What you’re paying for is intelligence, not a marketing service. If you’re a company that needs help with its sales and marketing, you may need to focus on those capabilities separately.

If you already have a strong sales and marketing strategy in place, then construction market intelligence like Barbour ABI or Glenigan can give you a host of new opportunities and contacts. The meaty information they provide can lead to a serious increase in revenue for those who know how to use it.

If you find yourself in a position where you’d like to take advantage of this resource, but don’t think you have the capability to make the most of it, there are companies who have sprung up just to help companies of every size and development stage use Construction Market Intelligence to its full potential.

One new such service is Project Prospecta. We’re glad you found us.
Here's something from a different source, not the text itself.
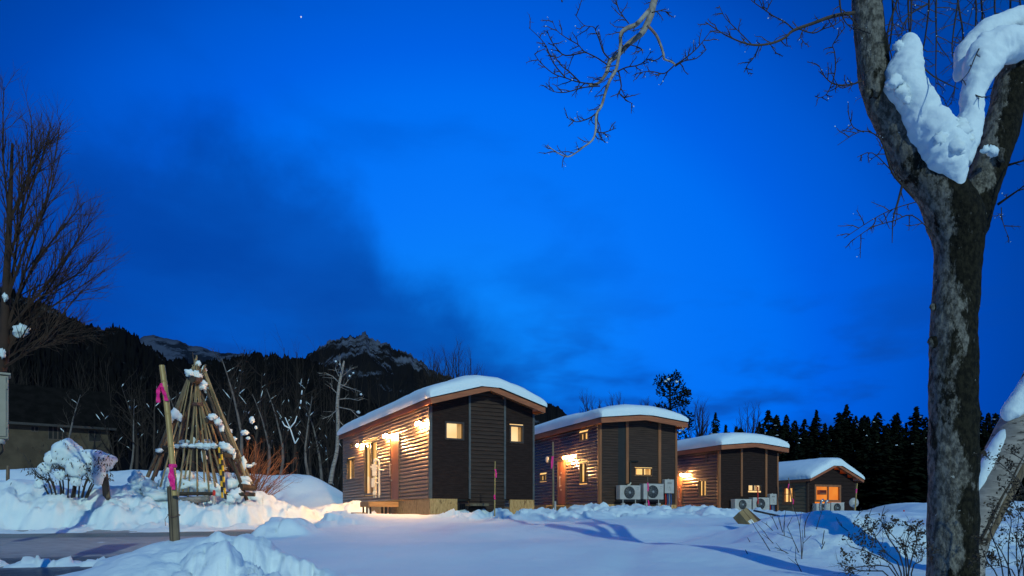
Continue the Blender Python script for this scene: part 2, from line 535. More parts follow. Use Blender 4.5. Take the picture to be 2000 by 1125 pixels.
M['yellow'] = material('yellow', (0.85, 0.48, 0.02), 0.45, (0.75, 0.4, 0.02), 8.0)
M['black'] = material('black', (0.012, 0.012, 0.012), 0.5, (0.02, 0.02, 0.02), 8.0)
M['rope'] = material('rope', (0.10, 0.05, 0.04), 0.9, (0.15, 0.08, 0.06), 20.0)
M['pale_rope'] = material('pale_rope', (0.5, 0.47, 0.38), 0.9, (0.4, 0.37, 0.3), 20.0)
M['cardboard'] = material('cardboard', (0.33, 0.22, 0.10), 0.8, (0.26, 0.165, 0.07), 4.0, bump=0.05)
M['dark_cardboard'] = material('dark_cardboard', (0.12, 0.06, 0.03), 0.8, (0.09, 0.045, 0.02), 4.0)
M['paper'] = material('paper', (0.8, 0.8, 0.78), 0.7, (0.72, 0.72, 0.7), 10.0)
M['cabinet'] = material('cabinet', (0.34, 0.31, 0.25), 0.6, (0.29, 0.265, 0.21), 2.5, bump=0.1, bscale=40)
M['plaster'] = material('plaster', (0.085, 0.068, 0.05), 0.9, (0.06, 0.048, 0.036), 1.2, spec=0.1, bump=0.2, bscale=6.0)
M['dark_roof'] = material('dark_roof', (0.007, 0.007, 0.007), 0.95, (0.012, 0.011, 0.011), 2.0, spec=0.0)
M['house_glass'] = material('house_glass', (0.012, 0.014, 0.016), 0.5, (0.02, 0.02, 0.022), 2.0, spec=0.1)
M['dead_leaf'] = material('dead_leaf', (0.035, 0.026, 0.016), 0.85, (0.06, 0.04, 0.022), 8.0)
M['blue_hose'] = material('blue_hose', (0.03, 0.10, 0.32), 0.5, (0.02, 0.08, 0.25), 9.0)
M['grey_pvc'] = material('grey_pvc', (0.28, 0.29, 0.30), 0.45, (0.22, 0.23, 0.24), 5.0)


# ---------------------------------------------------------------- ground, road, mountains
def road_z(x, y):
    return np.interp(y, [0, 3, 10, 24, 28, 60], [-1.40, -1.285, -0.90, -0.13, 0.0, 0.0])


def bank_line(x):
    return np.interp(x, [-60, -25, -14, -7.5, -6.6, -6.0, -5.2, -4.0], [15.5, 17.2, 18.7, 19.9, 21.2, 23.0, 23.6, 23.6])


def where(mask, fn, x, y, *a):
    """fn(x, y, ...) only where the mask is felt"""
    out = np.zeros_like(x)
    k = np.abs(mask) > 2e-3
    if k.any(): out[k] = fn(x[k], y[k], *a)
    return out


def clods(x, y, seed=0):
    """broken slabs and clods: each cell is its own tilted block, 0..1"""
    x = x + 0.25 * fbm(x * 1.3, y * 1.3, seed + 31, 3); y = y + 0.25 * fbm(x * 1.3 + 9, y * 1.3, seed + 37, 3)
    ix, iy = np.floor(x), np.floor(y)
    best = np.full_like(x, 9.0); val = np.zeros_like(x)
    for dx in (-1, 0, 1):
        for dy in (-1, 0, 1):
            cx, cy = ix + dx, iy + dy
            px = cx + _hash(cx, cy, seed); py = cy + _hash(cx, cy, seed + 7)
            d = (x - px) ** 2 + (y - py) ** 2
            h = _hash(cx, cy, seed + 13) ** 1.5 + (x - px) * (_hash(cx, cy, seed + 17) - 0.5) * 1.5 + (y - py) * (_hash(cx, cy, seed + 19) - 0.5) * 1.5
            m = d < best
            val = np.where(m, h, val); best = np.where(m, d, best)
    return val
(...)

This is a short introduction to construction market intelligence, how it works and where it comes from. In short, it’s one of the most comprehensive, specific, and up-to-date lead generation tools available to construction product companies. If you’re thinking: “that sounds impressive” – it is. Barbour ABI, Glenigan, and some smaller companies offer great services, with lots of potential for future work opportunities. But it’s not a substitute for a sales and marketing strategy. You can absolutely grow your business with market intelligence, but not without a plan for how to use it.